Lisboa is one of the 12 writers whose work appears in Other Carnivals, an elegant little anthology also launched at FlipSide (designed with beautiful silhouette artwork by Jeff Fisher). Lisboa's story, "That Year in Rishikesh", is inspired by George Harrison and "While My Guitar Gently Weeps". Among the best of the rest are Tatiana Salem Levy's "Lost Time", a moving and subtle story about a burial without a body in the dark years of Brazil's military rule; and Cristovão Tezza's "The Cut", a brief and powerfully sensual tale of the extraordinary in an ordinary haircut.

There's also Bernardo Carvalho's "The Language of the Future", in which a student of Chinese is detained at airport security. In his introduction, Ángel Gurría Quintana is quite clear that "it is not the purpose of fiction to make us understand a place", but these stories help to fill in that picture. Variety is the order of the day here – ably served by Gurría Quintana in his role as translator, moving deftly between the dozen quite different voices.

Since the publication last year of Granta's Best Young Brazilian Novelists, British publishing seems to have woken up to the rapidly strengthening scale and scope of contemporary Brazilian fiction. Crow Blue and Other Carnivals come quickly in the wake of Rodrigo de Souza Leão's dark, lunatic All Dogs Are Blue (translated by Stefan Tobler and Zoë Perry), Nick Caistor's translation of Edney Silvestre's potent and thought-provoking mystery If I Close My Eyes Now, and Alberto Mussa's The Mystery of Rio (translated by Alex Ladd): a clever and colourful story following a murder in the Rio de Janeiro of 1913.
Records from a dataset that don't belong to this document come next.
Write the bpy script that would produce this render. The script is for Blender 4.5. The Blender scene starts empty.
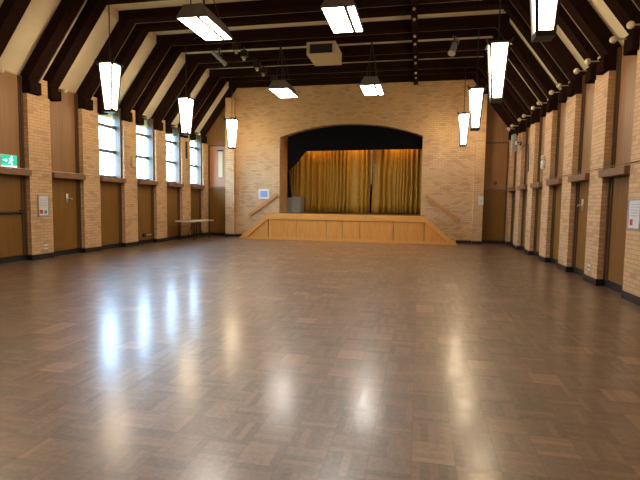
import bpy, bmesh, math, random
from mathutils import Vector, Matrix
random.seed(7)
S = bpy.context.scene
COL = S.collection
CX = -2.95                       # hall centre line
PIT = 1.9036                     # pier spacing
def PN(k): return 9.959 + PIT*k  # near edge of pier k
def PF(k): return PN(k) + .71
def PC(k): return PN(k) + .355
def mir(x): return 2*CX - x
PLX, RCX = -9.27, -9.47          # pier face and recess plane on the left wall

# ------------------------------------------------------------------ materials
def lin(c):
    return tuple(((v/255)/12.92 if v/255 <= .04045 else ((v/255+.055)/1.055)**2.4) for v in c) + (1,)
def newmat(name):
    m = bpy.data.materials.new(name); m.use_nodes = True
    nt = m.node_tree
    b = nt.nodes['Principled BSDF']
    return m, nt, b
def flat(name, rgb, rough=.5, metal=0, noise=.12, scale=9, spec=.5):
    m, nt, b = newmat(name)
    b.inputs['Roughness'].default_value = rough
    b.inputs['Metallic'].default_value = metal
    b.inputs['Specular IOR Level'].default_value = spec
    c = lin(rgb)
    if noise:
        tc = nt.nodes.new('ShaderNodeTexCoord'); n = nt.nodes.new('ShaderNodeTexNoise')
        n.inputs['Scale'].default_value = scale; n.inputs['Detail'].default_value = 4
        r = nt.nodes.new('ShaderNodeValToRGB')
        r.color_ramp.elements[0].color = tuple(v*(1-noise) for v in c[:3])+(1,)
        r.color_ramp.elements[1].color = tuple(min(1, v*(1+noise)) for v in c[:3])+(1,)
        r.color_ramp.elements[0].position = .3; r.color_ramp.elements[1].position = .7
        nt.links.new(tc.outputs['Object'], n.inputs['Vector'])
        nt.links.new(n.outputs['Fac'], r.inputs['Fac']); nt.links.new(r.outputs['Color'], b.inputs['Base Color'])
    else:
        b.inputs['Base Color'].default_value = c
    return m
def glow(name, rgb, strength):
    m, nt, b = newmat(name)
    b.inputs['Base Color'].default_value = lin(rgb) if strength < 1 else (.8, .8, .8, 1)
    b.inputs['Emission Color'].default_value = lin(rgb)
    b.inputs['Emission Strength'].default_value = strength
    return m
def wood(name, rgb, rough=.45, var=.22, sx=26, sz=1.2, spec=.5):
    """grain running along z (upright boards) or along the long axis for scaled coordinates"""
    m, nt, b = newmat(name)
    b.inputs['Roughness'].default_value = rough
    b.inputs['Specular IOR Level'].default_value = spec
    g = nt.nodes.new('ShaderNodeNewGeometry'); mp = nt.nodes.new('ShaderNodeMapping')
    mp.inputs['Scale'].default_value = (sx, sx, sz)
    n = nt.nodes.new('ShaderNodeTexNoise'); n.inputs['Scale'].default_value = 1; n.inputs['Detail'].default_value = 5
    r = nt.nodes.new('ShaderNodeValToRGB'); c = lin(rgb)
    r.color_ramp.elements[0].color = tuple(v*(1-var) for v in c[:3])+(1,)
    r.color_ramp.elements[1].color = tuple(min(1, v*(1+var)) for v in c[:3])+(1,)
    r.color_ramp.elements[0].position = .3; r.color_ramp.elements[1].position = .72
    nt.links.new(g.outputs['Position'], mp.inputs['Vector']); nt.links.new(mp.outputs['Vector'], n.inputs['Vector'])
    nt.links.new(n.outputs['Fac'], r.inputs['Fac']); nt.links.new(r.outputs['Color'], b.inputs['Base Color'])
    return m
def brick(name, c1, c2, mortar, rough=.75):
    m, nt, b = newmat(name); N = nt.nodes.new; L = nt.links.new
    b.inputs['Roughness'].default_value = rough
    g = N('ShaderNodeNewGeometry'); sp = N('ShaderNodeSeparateXYZ'); sn = N('ShaderNodeSeparateXYZ')
    L(g.outputs['Position'], sp.inputs[0]); L(g.outputs['Normal'], sn.inputs[0])
    ab = N('ShaderNodeMath'); ab.operation = 'ABSOLUTE'; L(sn.outputs['X'], ab.inputs[0])
    gt = N('ShaderNodeMath'); gt.operation = 'GREATER_THAN'; gt.inputs[1].default_value = .7; L(ab.outputs[0], gt.inputs[0])
    mx = N('ShaderNodeMix'); L(gt.outputs[0], mx.inputs[0]); L(sp.outputs['X'], mx.inputs[2]); L(sp.outputs['Y'], mx.inputs[3])
    cb = N('ShaderNodeCombineXYZ'); L(mx.outputs[0], cb.inputs[0]); L(sp.outputs['Z'], cb.inputs[1])
    bt = N('ShaderNodeTexBrick'); bt.inputs['Scale'].default_value = 1
    bt.inputs['Brick Width'].default_value = .23; bt.inputs['Row Height'].default_value = .076
    bt.inputs['Mortar Size'].default_value = .007; bt.inputs['Mortar Smooth'].default_value = .3
    bt.inputs['Bias'].default_value = -.6
    bt.inputs['Color1'].default_value = lin(c1); bt.inputs['Color2'].default_value = lin(c2); bt.inputs['Mortar'].default_value = lin(mortar)
    L(cb.outputs[0], bt.inputs['Vector'])
    n = N('ShaderNodeTexNoise'); n.inputs['Scale'].default_value = 2.2; n.inputs['Detail'].default_value = 6
    L(g.outputs['Position'], n.inputs['Vector'])
    mr = N('ShaderNodeMapRange'); mr.inputs[3].default_value = .82; mr.inputs[4].default_value = 1.16; L(n.outputs['Fac'], mr.inputs[0])
    mm = N('ShaderNodeMix'); mm.data_type = 'RGBA'; mm.blend_type = 'MULTIPLY'; mm.inputs[0].default_value = 1
    L(bt.outputs['Color'], mm.inputs[6]); L(mr.outputs[0], mm.inputs[7]); L(mm.outputs[2], b.inputs['Base Color'])
    bp = N('ShaderNodeBump'); bp.inputs['Strength'].default_value = .35; bp.inputs['Distance'].default_value = .01; bp.invert = True
    L(bt.outputs['Fac'], bp.inputs['Height']); L(bp.outputs[0], b.inputs['Normal'])
    return m
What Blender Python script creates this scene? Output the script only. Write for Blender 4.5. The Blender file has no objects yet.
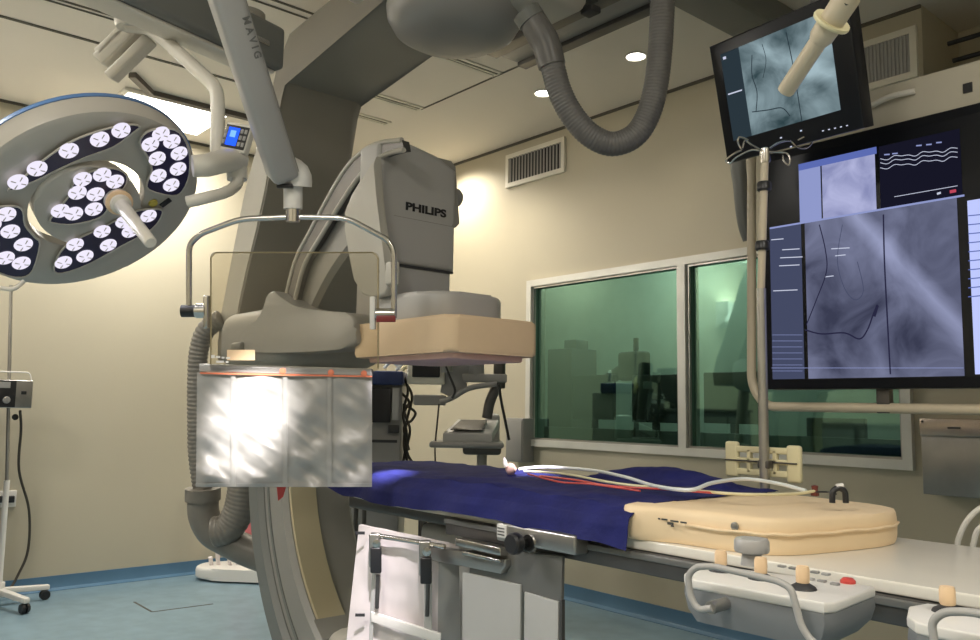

At least a dozen more Brazilians will be following Lisboa into English over this winter and spring. Among them will be brilliant novels by Granta picks Daniel Galera and Michel Laub, translated by Alison Entrekin and Margaret Jull Costa. One of the pleasures of this new wave of Brazilian literature in English is that readers here will have ample opportunity to witness very fine writers like Entrekin and Jull Costa flexing their translation muscles.